1912 by Chris Turney

1912 by Chris Turney

Author:Chris Turney [Turney, Chris]
Language: eng
Format: epub
ISBN: 9781619021372
Publisher: Counterpoint


Not six weeks after the Tokyo parade for Shirase’s men, Emperor Meiji died and the nation went into mourning. The emperor who had heralded a new start for Japan had passed away—and so, it seemed, had the nation’s interest in Antarctica. This could not have come at a worse time for Shirase. There had been talk of continuing the research in the Southern Ocean for a further two years, but the funding simply was not there: the extra year south had added a lot to an already huge bill. Though Shirase had returned home a hero he was also met with bad news. Fundraising had continued after the expedition sailed, but there remained a major shortfall: ¥53,000.

There was not enough money to pay the salaries owed, and rumours circulated that the Supporters’ Association had spent far too much on entertainment. True or not, it still meant Shirase was left to meet the commitment. Unlike Shackleton’s case, the government did not step in, and with no imperial champion Shirase was left largely on his own, financially crippled. The Kainan-maru was sold to its previous owner, Gunji, for ¥20,000 and returned to fishing. The remaining money had to be raised through a string of different ventures.

Shirase spent the next five years touring Japan, giving lectures. He sold his house in Tokyo, too—but it was not enough. During the years 1921 to 1924 Shirase returned to the Kuril Islands to put his knowledge of foxes to good use. By managing a fur farm he was able to earn some of the money owed. He returned to mainland Japan and grew his own vegetables to live off. Yet Shirase’s interest in Antarctica did not wane. In 1927 he finally met Amundsen, when the Norwegian visited the imperial family in Tokyo to show them the details of a planned flight over the North Geographic Pole.

In an attempt to gain wider recognition of the Japanese effort, Masakichi Ikeda appears to have assumed the role of the official expedition scientist. He sent a map to the Royal Geographic Society in London, incorporating the Japanese Antarctic findings with those of Amundsen. In it, Ikeda names two prominent mountains in King Edward VII Land as Mount Nobu and Mount Okuma, while the inlet at the eastern extremity of the Great Ice Barrier was declared to be Murakami Inlet, after one of the major expedition supporters—though it eventually became Okuma Bay.

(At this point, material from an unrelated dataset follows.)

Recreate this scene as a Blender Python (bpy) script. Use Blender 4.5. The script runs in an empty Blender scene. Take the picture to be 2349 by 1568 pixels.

The map was duly noted, filed away in the archives, and forgotten. Indeed, the society and its most senior people seem to have ignored the expedition after this. The secretary of the RGS, Scott Keltie, wrote to Lord Curzon in September 1912 and remarked, unimpressed, ‘A member of the Japan Antarctic Expedition has sent to the President a note of some of their discoveries, which do not amount to very much. I suppose I had better acknowledge it?’ Sir Clements Markham’s history of polar exploration, Lands of Silence, makes no mention of the Japanese effort and no reports on their findings were made in the society’s journal for years.